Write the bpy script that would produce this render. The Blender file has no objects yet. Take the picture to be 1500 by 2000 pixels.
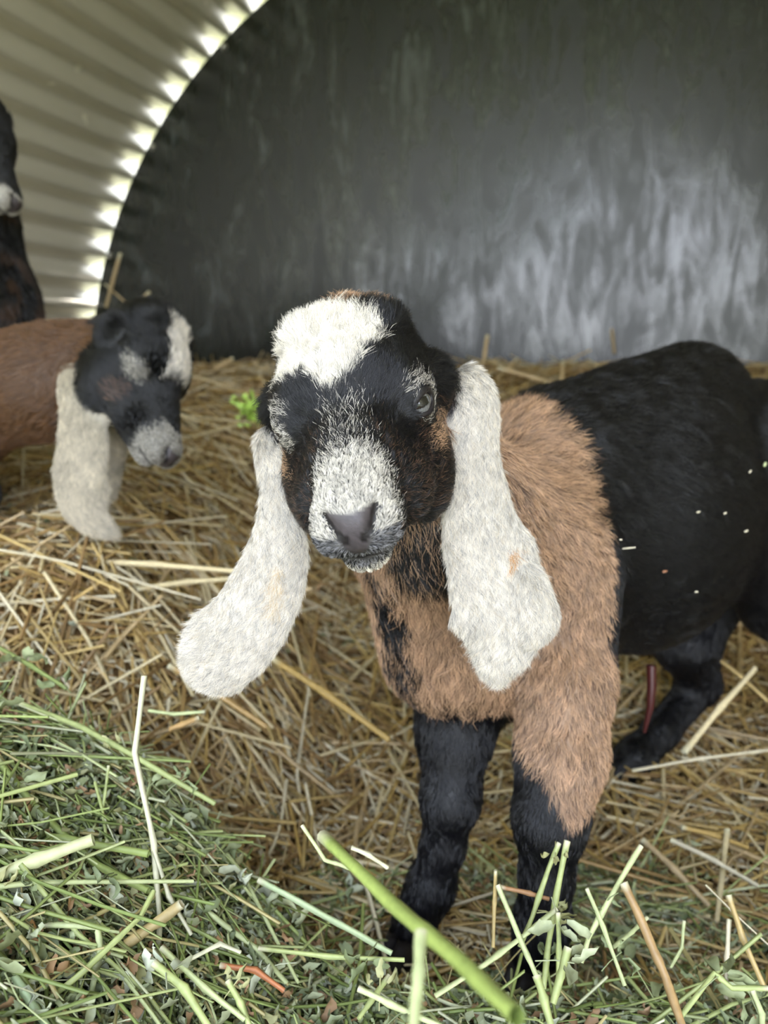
import bpy, math, random, time
import numpy as np
from mathutils import Vector, Matrix
T0 = time.time()
random.seed(7)
RNG = np.random.default_rng(7)
COL = bpy.context.scene.collection
SC = bpy.context.scene

# ------------------------------------------------------------------ camera
PITCH = math.radians(12.04)
CAM = np.array([0.0, 0.0, 0.42])
FWD = np.array([0, math.cos(PITCH), -math.sin(PITCH)])
UPC = np.array([0, math.sin(PITCH), math.cos(PITCH)])
RGT = np.array([1.0, 0, 0])
def A(px, py, t):
    """point of the place seen at photo pixel px,py at depth t metres"""
    return CAM + t * (FWD + (px - 750) / 1500 * RGT + (1000 - py) / 1500 * UPC)
cd = bpy.data.cameras.new('camera'); cam = bpy.data.objects.new('camera', cd); COL.objects.link(cam)
cam.location = CAM; cam.rotation_euler = (math.radians(90) - PITCH, 0, 0)
cd.sensor_fit = 'HORIZONTAL'; cd.sensor_width = 6.8; cd.lens = 6.8
cd.dof.use_dof = True; cd.dof.focus_distance = 0.348; cd.dof.aperture_fstop = 2.1
cd.clip_start = 0.01; cd.clip_end = 200
SC.camera = cam
# ------------------------------------------------------------------ light
SC.view_settings.view_transform = 'Standard'; SC.view_settings.look = 'None'
SC.view_settings.gamma = 1; SC.view_settings.use_curve_mapping = False
SC.view_settings.exposure = 0.88
wd = bpy.data.worlds.new('sky'); SC.world = wd; wd.use_nodes = True
nt = wd.node_tree; nt.nodes.clear()
def N(nt, t, **kw):
    n = nt.nodes.new(t)
    for k, v in kw.items():
        if k.startswith('i_'): n.inputs[k[2:].replace('_', ' ')].default_value = v
        else: setattr(n, k, v)
    return n
geo = N(nt, 'ShaderNodeTexCoord'); sep = N(nt, 'ShaderNodeSeparateXYZ')
nt.links.new(geo.outputs['Generated'], sep.inputs[0])
ramp = N(nt, 'ShaderNodeValToRGB'); nt.links.new(sep.outputs['Z'], ramp.inputs[0])
cr = ramp.color_ramp
cr.elements[0].position = 0.0; cr.elements[0].color = (0.89, 0.92, 0.98, 1)
cr.elements[1].position = 1.0; cr.elements[1].color = (0.50, 0.62, 0.9, 1)
e = cr.elements.new(0.35); e.color = (0.78, 0.85, 1.0, 1)
bg = N(nt, 'ShaderNodeBackground'); nt.links.new(ramp.outputs[0], bg.inputs[0]); bg.inputs[1].default_value = 4.5
wo = N(nt, 'ShaderNodeOutputWorld'); nt.links.new(bg.outputs[0], wo.inputs[0])

sl = bpy.data.lights.new('sun', 'SUN'); sl.energy = 9.0; sl.angle = math.radians(3.0); sl.color = (1.0, 0.97, 0.94)
so = bpy.data.objects.new('sun', sl); COL.objects.link(so)
# the sun stands behind the hut to the right: it lights the pasture and leaks in past the rim of the back board
so.rotation_euler = Vector((-.42, -.76, -.49)).to_track_quat('-Z', 'Y').to_euler()

# ------------------------------------------------------------------ helpers
def lin(r, g, b):
    f = lambda c: (c / 255 / 12.92) if c / 255 <= 0.04045 else ((c / 255 + 0.055) / 1.055) ** 2.4
    return (f(r), f(g), f(b))
def nrm(v):
    v = np.asarray(v, float); return v / (np.linalg.norm(v) + 1e-12)
def tag(o, label=None, cat=None, group=None, kind=None):
    if label: o['label'] = label
    if cat: o['category'] = cat
    if group: o['group'] = group
    if kind: o['kind'] = kind
    return o
def empty(name, loc):
    o = bpy.data.objects.new(name, None); COL.objects.link(o); o.location = loc; o.empty_display_size = 0.02
    return o
def link(name, me, mat, parent=None):
    o = bpy.data.objects.new(name, me); COL.objects.link(o)
    if mat is not None:
        me.materials.clear(); me.materials.append(mat)
    if parent is not None:
        o.parent = parent
        o.matrix_parent_inverse = Matrix.Translation(parent.location).inverted() if parent.parent is None else (Matrix.Translation(parent.parent.location).inverted())
    return o
def mesh_np(name, V, F, smooth=True, cols=None, attr='col'):
    """V (n,3); F list/array of quads or tris"""
    me = bpy.data.meshes.new(name)
    F = np.asarray(F, dtype=np.int32); n = F.shape[1]
    me.vertices.add(len(V)); me.vertices.foreach_set('co', np.asarray(V, np.float32).ravel())
    me.loops.add(F.size); me.loops.foreach_set('vertex_index', F.ravel())
    me.polygons.add(len(F)); me.polygons.foreach_set('loop_start', np.arange(0, F.size, n, dtype=np.int32))
    if smooth: me.polygons.foreach_set('use_smooth', np.ones(len(F), bool))
    me.update(calc_edges=True); me.validate()
    if cols is not None:
        a = me.attributes.new(attr, 'FLOAT_COLOR', 'POINT')
        c = np.ones((len(V), 4), np.float32); c[:, :3] = cols; a.data.foreach_set('color', c.ravel())
    return me
def mat_new(name):
    m = bpy.data.materials.new(name); m.use_nodes = True
    nt = m.node_tree; b = nt.nodes['Principled BSDF']
    return m, nt, b
def L(nt, a, b): nt.links.new(a, b)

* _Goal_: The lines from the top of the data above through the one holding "SC = bpy.context.scene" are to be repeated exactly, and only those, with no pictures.

* _Written solution_:
Write the bpy script that would produce this render. The Blender file has no objects yet. Take the picture to be 1500 by 2000 pixels.
import bpy, math, random, time
import numpy as np
from mathutils import Vector, Matrix
T0 = time.time()
random.seed(7)
RNG = np.random.default_rng(7)
COL = bpy.context.scene.collection
SC = bpy.context.scene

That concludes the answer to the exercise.